I had all but given up on historicals – seriously, thought I was done forever and sad about it. Then I read about this and pre-ordered. I started it last night and I am already in love. I will definitely be reading this author’s other books.
@Tanya: I’m almost done with historicals. I think I’ve just read too many over the years. At this point a book really has to stand out as something different, as well as having strong characterization and writing, for it to be something I’d recommend.
Whereas right now with, say, NA, I can read a book that’s objectively just okay, I might have issues with it, it might be forgettable, but I’ll enjoy it more that a comparable (in terms of quality, as much as you can quantify that) historical.

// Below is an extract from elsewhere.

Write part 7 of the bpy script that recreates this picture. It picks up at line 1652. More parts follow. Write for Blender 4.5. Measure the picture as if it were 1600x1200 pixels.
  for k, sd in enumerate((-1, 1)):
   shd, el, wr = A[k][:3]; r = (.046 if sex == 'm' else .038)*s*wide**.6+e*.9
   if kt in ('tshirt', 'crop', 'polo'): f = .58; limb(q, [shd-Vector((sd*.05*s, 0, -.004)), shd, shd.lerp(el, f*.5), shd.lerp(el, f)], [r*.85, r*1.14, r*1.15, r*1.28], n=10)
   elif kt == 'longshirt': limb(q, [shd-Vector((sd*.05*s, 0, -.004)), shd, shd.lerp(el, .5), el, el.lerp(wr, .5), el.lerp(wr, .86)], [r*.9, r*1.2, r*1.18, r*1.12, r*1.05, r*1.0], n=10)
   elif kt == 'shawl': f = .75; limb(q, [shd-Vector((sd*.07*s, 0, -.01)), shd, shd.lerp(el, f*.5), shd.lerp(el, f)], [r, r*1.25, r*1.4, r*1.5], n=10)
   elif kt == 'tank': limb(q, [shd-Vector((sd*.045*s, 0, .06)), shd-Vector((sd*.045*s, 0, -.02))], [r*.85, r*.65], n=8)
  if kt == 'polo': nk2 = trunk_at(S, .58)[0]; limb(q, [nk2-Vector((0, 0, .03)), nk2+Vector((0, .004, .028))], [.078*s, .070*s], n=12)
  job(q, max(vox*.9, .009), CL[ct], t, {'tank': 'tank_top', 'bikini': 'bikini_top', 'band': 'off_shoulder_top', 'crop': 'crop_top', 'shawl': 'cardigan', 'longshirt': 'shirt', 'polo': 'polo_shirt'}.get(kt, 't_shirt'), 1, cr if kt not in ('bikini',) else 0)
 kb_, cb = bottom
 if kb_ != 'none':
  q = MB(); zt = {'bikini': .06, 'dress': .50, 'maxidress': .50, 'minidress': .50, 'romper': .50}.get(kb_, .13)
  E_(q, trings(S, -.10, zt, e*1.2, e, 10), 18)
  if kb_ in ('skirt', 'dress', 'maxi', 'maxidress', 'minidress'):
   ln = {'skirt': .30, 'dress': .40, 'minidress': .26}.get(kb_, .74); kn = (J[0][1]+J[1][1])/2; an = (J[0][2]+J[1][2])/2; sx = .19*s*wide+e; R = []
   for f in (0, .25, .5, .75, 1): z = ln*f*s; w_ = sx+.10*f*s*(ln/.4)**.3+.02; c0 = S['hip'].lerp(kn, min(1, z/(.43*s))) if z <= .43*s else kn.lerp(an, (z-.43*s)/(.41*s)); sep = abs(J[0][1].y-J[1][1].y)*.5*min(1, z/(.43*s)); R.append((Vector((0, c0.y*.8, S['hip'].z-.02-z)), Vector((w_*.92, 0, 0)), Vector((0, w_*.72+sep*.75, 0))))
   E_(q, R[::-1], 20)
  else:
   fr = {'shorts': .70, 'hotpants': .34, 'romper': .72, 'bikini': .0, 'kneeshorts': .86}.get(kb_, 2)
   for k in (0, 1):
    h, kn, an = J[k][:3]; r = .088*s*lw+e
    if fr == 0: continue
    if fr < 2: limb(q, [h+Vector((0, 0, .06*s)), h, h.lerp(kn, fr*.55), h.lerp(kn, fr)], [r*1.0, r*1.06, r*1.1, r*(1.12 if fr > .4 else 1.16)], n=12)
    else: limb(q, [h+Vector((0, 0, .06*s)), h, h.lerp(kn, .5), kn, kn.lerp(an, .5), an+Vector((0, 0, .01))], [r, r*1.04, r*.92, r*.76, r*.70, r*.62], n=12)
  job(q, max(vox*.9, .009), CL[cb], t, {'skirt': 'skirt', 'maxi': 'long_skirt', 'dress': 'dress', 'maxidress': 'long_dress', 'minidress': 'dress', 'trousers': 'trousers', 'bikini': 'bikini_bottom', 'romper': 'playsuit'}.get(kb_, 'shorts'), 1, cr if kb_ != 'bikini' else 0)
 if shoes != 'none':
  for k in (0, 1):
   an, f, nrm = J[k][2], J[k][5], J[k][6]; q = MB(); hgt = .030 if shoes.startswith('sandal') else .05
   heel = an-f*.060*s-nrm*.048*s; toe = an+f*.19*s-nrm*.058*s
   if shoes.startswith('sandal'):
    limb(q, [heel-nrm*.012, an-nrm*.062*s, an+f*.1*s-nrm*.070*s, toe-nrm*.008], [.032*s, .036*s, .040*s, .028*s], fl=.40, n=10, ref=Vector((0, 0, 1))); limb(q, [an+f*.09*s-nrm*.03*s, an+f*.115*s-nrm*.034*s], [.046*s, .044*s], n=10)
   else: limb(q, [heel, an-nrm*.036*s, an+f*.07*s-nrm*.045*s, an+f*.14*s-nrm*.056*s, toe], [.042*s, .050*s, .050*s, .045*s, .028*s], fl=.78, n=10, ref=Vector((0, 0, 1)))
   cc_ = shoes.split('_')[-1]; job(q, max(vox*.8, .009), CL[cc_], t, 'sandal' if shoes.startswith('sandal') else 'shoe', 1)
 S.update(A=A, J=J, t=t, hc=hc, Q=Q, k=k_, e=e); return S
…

I’m currently reading Listen to the Moon, and so far I like it a lot. I generally enjoy Rose Lerner’s books, and Sweet Disorder was one of the best romance novels ever for me. I enjoyed True Pretenses – the 2nd book in the series – too. Great writing, complex characters, good plot – it had everything, but I just couldn’t really believe in the hero’s and heroine’s HEA, because the hero was understandably bitter towards wealthy people, and it was quite clear that he will have to pretend to be someone he isn’t for the rest of his life.
May I just say—Sukey rocks! Listen to the Moon is worth reading for her alone. But there is so much more.